Start of INFORMATION PROVIDED

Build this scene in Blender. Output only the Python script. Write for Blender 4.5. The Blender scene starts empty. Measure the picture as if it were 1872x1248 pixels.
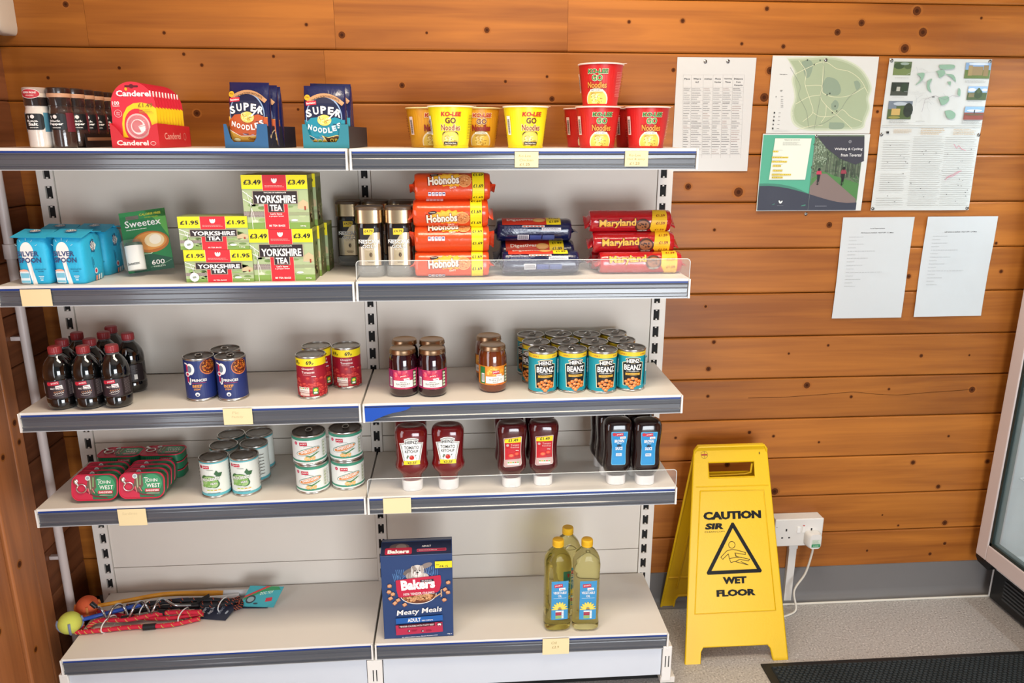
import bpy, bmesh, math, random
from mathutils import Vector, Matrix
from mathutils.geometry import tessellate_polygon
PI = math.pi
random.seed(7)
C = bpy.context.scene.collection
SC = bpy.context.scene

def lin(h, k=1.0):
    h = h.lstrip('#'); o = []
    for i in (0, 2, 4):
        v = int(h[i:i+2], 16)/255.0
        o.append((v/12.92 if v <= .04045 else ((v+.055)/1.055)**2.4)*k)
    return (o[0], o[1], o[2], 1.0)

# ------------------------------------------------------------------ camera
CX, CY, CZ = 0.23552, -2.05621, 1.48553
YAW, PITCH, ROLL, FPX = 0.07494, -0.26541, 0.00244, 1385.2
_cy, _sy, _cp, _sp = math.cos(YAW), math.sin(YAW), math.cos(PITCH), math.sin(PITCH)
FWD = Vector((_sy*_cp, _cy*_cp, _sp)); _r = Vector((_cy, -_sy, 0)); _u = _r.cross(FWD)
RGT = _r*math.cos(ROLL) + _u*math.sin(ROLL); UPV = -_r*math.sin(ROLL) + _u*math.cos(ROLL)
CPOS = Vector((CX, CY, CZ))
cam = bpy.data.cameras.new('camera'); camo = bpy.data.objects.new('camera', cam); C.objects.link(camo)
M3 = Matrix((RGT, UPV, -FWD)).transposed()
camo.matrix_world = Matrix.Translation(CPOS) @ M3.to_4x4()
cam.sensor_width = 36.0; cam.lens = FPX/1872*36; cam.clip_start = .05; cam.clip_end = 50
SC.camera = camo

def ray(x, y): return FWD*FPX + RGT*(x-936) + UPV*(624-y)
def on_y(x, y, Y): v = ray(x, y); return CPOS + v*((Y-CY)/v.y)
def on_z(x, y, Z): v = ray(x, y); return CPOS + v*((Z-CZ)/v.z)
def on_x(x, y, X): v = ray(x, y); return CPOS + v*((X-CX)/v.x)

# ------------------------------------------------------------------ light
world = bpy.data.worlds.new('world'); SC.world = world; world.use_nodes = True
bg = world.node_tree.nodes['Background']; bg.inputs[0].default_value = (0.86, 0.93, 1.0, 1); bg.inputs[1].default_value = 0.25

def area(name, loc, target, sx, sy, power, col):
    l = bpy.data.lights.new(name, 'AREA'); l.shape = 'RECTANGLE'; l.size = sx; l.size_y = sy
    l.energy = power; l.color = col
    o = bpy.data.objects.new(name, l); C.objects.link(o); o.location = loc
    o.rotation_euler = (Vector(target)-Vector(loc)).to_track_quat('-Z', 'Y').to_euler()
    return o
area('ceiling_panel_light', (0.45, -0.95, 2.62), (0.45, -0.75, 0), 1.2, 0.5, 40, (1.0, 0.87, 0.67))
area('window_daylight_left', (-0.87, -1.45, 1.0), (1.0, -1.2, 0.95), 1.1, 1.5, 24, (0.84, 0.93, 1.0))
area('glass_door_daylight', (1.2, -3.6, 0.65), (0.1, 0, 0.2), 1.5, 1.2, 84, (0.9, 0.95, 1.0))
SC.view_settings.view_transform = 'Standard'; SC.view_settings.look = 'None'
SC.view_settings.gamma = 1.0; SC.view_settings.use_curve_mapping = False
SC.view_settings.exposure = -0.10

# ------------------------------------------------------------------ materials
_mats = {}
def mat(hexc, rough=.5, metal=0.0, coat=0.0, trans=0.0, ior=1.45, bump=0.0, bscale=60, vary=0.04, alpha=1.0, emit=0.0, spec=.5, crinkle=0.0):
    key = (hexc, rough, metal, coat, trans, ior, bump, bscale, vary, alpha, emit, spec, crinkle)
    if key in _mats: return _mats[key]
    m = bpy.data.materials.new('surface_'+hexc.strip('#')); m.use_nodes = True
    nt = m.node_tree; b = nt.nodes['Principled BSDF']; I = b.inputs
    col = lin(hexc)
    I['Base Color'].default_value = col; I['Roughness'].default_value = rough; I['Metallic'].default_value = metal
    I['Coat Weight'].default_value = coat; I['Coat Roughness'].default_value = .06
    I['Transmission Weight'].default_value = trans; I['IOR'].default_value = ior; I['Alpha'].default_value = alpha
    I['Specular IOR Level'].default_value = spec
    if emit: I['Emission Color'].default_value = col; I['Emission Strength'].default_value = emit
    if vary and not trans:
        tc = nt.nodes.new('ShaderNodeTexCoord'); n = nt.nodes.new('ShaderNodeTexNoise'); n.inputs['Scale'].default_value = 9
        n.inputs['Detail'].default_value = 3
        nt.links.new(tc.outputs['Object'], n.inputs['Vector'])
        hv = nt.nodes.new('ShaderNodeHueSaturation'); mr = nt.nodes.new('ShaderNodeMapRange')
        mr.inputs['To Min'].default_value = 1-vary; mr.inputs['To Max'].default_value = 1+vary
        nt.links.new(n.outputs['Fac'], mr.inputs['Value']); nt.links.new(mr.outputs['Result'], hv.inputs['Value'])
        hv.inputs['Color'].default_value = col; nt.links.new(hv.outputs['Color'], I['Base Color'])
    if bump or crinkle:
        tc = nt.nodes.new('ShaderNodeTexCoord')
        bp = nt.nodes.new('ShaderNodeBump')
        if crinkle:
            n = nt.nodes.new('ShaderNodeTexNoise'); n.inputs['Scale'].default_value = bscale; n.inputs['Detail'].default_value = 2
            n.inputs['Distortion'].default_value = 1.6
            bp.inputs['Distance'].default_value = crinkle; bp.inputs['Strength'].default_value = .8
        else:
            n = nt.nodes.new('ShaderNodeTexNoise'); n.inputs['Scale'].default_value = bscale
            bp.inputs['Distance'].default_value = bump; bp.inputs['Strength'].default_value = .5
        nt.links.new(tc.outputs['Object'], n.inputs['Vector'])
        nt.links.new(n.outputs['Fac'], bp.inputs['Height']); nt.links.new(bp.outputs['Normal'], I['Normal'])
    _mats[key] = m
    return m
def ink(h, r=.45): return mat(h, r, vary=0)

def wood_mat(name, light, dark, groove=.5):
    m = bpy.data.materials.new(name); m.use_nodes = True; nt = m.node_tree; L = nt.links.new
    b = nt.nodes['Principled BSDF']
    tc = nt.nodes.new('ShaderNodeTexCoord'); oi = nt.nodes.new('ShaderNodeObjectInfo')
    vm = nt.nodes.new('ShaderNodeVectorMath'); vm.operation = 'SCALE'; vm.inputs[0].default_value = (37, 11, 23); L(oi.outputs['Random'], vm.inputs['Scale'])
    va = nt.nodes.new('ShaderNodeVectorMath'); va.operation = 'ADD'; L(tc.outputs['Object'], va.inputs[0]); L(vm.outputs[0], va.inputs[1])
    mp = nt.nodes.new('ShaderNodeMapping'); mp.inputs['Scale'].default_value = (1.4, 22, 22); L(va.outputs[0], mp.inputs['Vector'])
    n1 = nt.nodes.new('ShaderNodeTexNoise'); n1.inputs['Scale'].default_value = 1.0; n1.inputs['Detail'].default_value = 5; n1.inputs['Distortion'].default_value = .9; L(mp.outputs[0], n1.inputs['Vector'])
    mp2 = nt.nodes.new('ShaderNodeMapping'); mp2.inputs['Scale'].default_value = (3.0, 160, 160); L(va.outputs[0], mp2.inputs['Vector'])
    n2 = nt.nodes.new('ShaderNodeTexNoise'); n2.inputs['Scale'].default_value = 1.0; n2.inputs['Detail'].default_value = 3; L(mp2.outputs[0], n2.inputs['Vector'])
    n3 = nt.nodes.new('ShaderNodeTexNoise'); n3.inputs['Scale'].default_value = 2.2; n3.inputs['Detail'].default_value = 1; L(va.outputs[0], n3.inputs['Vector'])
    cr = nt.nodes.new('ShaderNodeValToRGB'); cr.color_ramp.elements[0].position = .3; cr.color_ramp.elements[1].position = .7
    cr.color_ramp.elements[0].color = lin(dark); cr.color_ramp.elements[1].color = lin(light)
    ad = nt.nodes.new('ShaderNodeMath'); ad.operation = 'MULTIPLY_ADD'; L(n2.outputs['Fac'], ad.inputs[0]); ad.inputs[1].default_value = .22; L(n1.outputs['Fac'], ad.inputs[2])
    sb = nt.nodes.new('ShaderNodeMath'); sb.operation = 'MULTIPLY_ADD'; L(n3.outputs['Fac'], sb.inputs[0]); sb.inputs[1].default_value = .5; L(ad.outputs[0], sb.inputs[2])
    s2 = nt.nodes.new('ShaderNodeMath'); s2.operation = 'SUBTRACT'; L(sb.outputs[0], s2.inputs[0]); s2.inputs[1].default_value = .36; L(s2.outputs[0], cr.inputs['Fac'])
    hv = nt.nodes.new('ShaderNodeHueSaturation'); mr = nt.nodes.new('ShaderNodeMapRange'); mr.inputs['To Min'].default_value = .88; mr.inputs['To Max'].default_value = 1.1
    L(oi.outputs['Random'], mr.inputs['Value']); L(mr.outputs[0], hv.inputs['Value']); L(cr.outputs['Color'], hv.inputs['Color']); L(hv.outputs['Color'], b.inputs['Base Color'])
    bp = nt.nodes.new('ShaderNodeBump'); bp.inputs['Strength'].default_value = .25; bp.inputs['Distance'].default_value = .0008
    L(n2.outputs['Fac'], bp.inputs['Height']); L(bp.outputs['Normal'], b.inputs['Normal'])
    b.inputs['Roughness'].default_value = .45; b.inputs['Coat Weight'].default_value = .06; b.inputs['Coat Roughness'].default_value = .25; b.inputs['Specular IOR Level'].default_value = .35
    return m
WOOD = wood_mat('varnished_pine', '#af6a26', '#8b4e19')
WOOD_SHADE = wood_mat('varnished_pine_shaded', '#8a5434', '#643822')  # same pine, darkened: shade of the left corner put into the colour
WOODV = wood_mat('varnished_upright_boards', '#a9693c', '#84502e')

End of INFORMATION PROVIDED

[SHORT EXERCISE]
Skip the pictures and restate exactly the lines from the beginning of the listing to the line with "bg = world.node_tree.nodes['Background'];", that line included.

[FINISHED TASK]
Build this scene in Blender. Output only the Python script. Write for Blender 4.5. The Blender scene starts empty. Measure the picture as if it were 1872x1248 pixels.
import bpy, bmesh, math, random
from mathutils import Vector, Matrix
from mathutils.geometry import tessellate_polygon
PI = math.pi
random.seed(7)
C = bpy.context.scene.collection
SC = bpy.context.scene

def lin(h, k=1.0):
    h = h.lstrip('#'); o = []
    for i in (0, 2, 4):
        v = int(h[i:i+2], 16)/255.0
        o.append((v/12.92 if v <= .04045 else ((v+.055)/1.055)**2.4)*k)
    return (o[0], o[1], o[2], 1.0)

# ------------------------------------------------------------------ camera
CX, CY, CZ = 0.23552, -2.05621, 1.48553
YAW, PITCH, ROLL, FPX = 0.07494, -0.26541, 0.00244, 1385.2
_cy, _sy, _cp, _sp = math.cos(YAW), math.sin(YAW), math.cos(PITCH), math.sin(PITCH)
FWD = Vector((_sy*_cp, _cy*_cp, _sp)); _r = Vector((_cy, -_sy, 0)); _u = _r.cross(FWD)
RGT = _r*math.cos(ROLL) + _u*math.sin(ROLL); UPV = -_r*math.sin(ROLL) + _u*math.cos(ROLL)
CPOS = Vector((CX, CY, CZ))
cam = bpy.data.cameras.new('camera'); camo = bpy.data.objects.new('camera', cam); C.objects.link(camo)
M3 = Matrix((RGT, UPV, -FWD)).transposed()
camo.matrix_world = Matrix.Translation(CPOS) @ M3.to_4x4()
cam.sensor_width = 36.0; cam.lens = FPX/1872*36; cam.clip_start = .05; cam.clip_end = 50
SC.camera = camo

def ray(x, y): return FWD*FPX + RGT*(x-936) + UPV*(624-y)
def on_y(x, y, Y): v = ray(x, y); return CPOS + v*((Y-CY)/v.y)
def on_z(x, y, Z): v = ray(x, y); return CPOS + v*((Z-CZ)/v.z)
def on_x(x, y, X): v = ray(x, y); return CPOS + v*((X-CX)/v.x)

# ------------------------------------------------------------------ light
world = bpy.data.worlds.new('world'); SC.world = world; world.use_nodes = True
bg = world.node_tree.nodes['Background']; bg.inputs[0].default_value = (0.86, 0.93, 1.0, 1); bg.inputs[1].default_value = 0.25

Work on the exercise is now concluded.